A big, fat chicken. Bwaaaak! And as important food is to me as a self proclaimed foodie, if you are what you eat, I don’t even really LIKE chicken – I tolerate it. So being chicken is unacceptable on so many levels.
I’ve been (almost obsessively) reading blogs for a little over two years. Without my daily blog dose, I feel incomplete. I’ve sent links to blogs to friends the moment they sign on-line, insisting they check out this latest post. I’ve spammed other friends with restaurant reviews from my favorite and trusted blogs, often unrealistically (but very typically me) insisting we try out the restaurant immediately. I’ve read about how people’s lifelong friends were made through blogging. More recently through a friend’s unbelievable ordeal , I’ve seen the incredible support network a blog can cultivate.

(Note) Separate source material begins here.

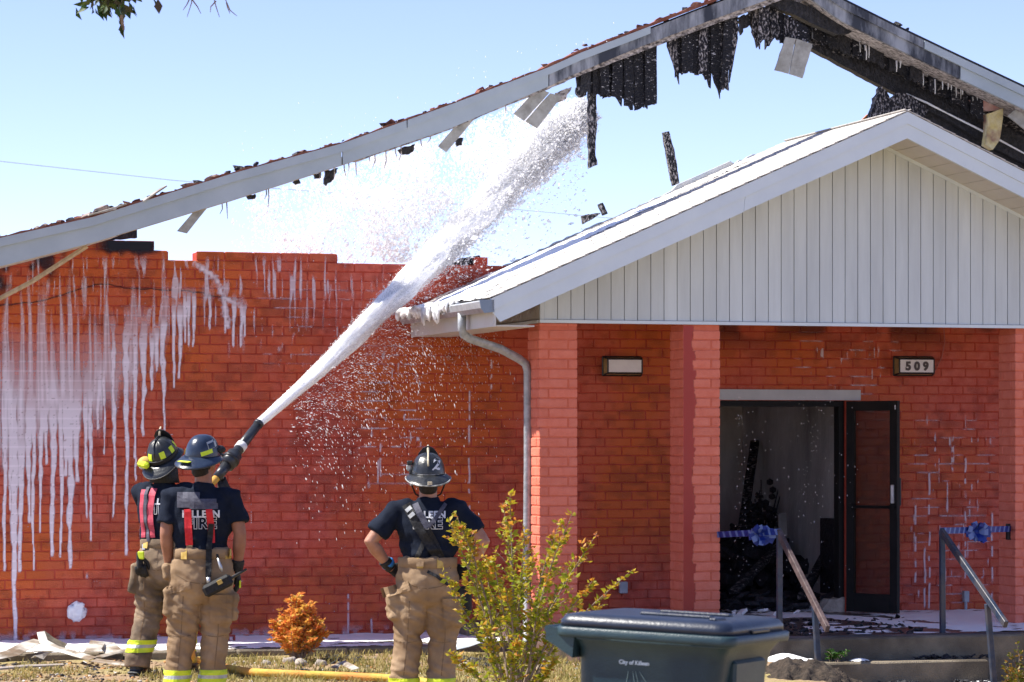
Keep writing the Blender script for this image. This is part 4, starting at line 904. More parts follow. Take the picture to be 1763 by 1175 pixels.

So I have every reason to blog. There are LISTS upon lists upon lists of reasons to blog. I WANT to blog. Except I’m scared. And with so many reasons why some people’s blogs suck, maybe my fear isn’t unwarranted.
What if my life, I mean I, am just not interesting enough? What subject do I have enough credibility in to even write a blog each day? Will my blog even make it to people’s Google Reader? Will I be able to write eloquently enough to give people that jumpy excitement feeling when they see that I’ve updated that I get myself when one of my feeds is updated?
Recently, I’m working on me. So I’m doing this for me. I’m getting out of a rut, which also means pushing myself out of my comfort zone. I’m not longer settling for being something that I just tolerate eating (can I be a French Laundry dinner now?). Time to dive headfirst (or getting pushed). Here goes nothing; we’ll see where this goes.